In only slightly less dramatic news, my office has now acquired this rather fine reptilian resident. I suspect he's after the ants, from which there seems to be no escape. I'm currently waging a war against them at home anyway (the current score is several thousand to me, a few nasty bites to them). They've taken it upon themselves to form trails entirely at random in ranks hundreds strong. I tried blocking their trails with masking tape, I tried brutally slaughtering them with ant killer, hell I even tried flaming them with a gas lighter - nothing works.



Which makes it all the more worrying that now, not content to vainly try and steal my food, they also appear to be trying to steal my research, the bastards. It's not as if I even eat in my office or anything.  I can't block their trails with masking tape, because they don't have any. They just turned up one morning on my desk, randomly milling about. I certainly can't spray them all with ant killer, because that would soak all my papers. And I definitely can't burn them, because that would also burn down the office and would be silly.

Get away from my food you BITCH !

In yet more dramatic news, my earlier proclamations against Goldenye may have been a tad... premature. I mentioned that even if we wanted to, we couldn't afford the electric bills to flood the dish. In a bizarre twist, this has become supremely ironic. Owing to the apocalyptic storm shown above, the area underneath the dish is now a lake that's probably about 2 metres deep. Ordinarily we'd just turn on a pump and wave bye-bye to mosquito heaven, but the transfer from Cornell has thrown up an unexpected bureaucratic wrangle. Apparently, someone needs to stay by the pump overnight when this happens... but we can't pay them overtime anymore. Whoops.
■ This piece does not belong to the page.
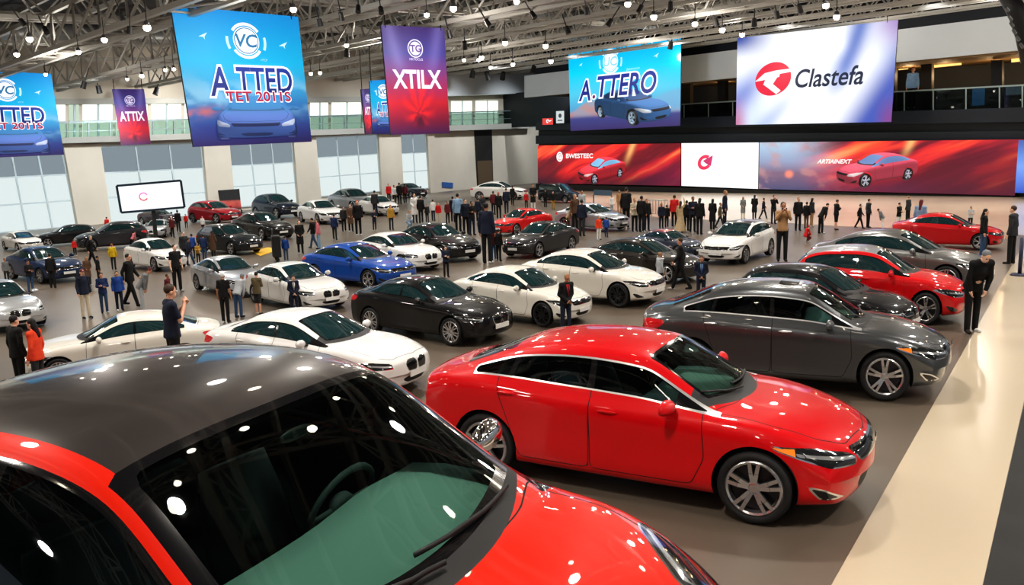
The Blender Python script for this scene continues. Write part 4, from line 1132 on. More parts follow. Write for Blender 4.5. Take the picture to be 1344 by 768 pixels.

Last but not least, this week saw the visit of His Excellency Sir Nigel Elton Sheinwald of Harrow, British Ambassador to the United States of America. No, seriously, that's his full title (although he probably leaves out the "of Harrow" bit). Apparently he was accompanied by his wife and a protocol officer. Unfortunately I didn't get to ask if she's fluent in over 6 million forms of communications because they turned up while I was at lunch, and went galavanting up to the platform without me. Nor did anyone take up my suggestion that we find a small boat and sail them around underneath the dish. I can't imagine why. Because the line "I once went sailing with the British Ambassador underneath the world's largest radio telescope" is one hell of a conversation starter.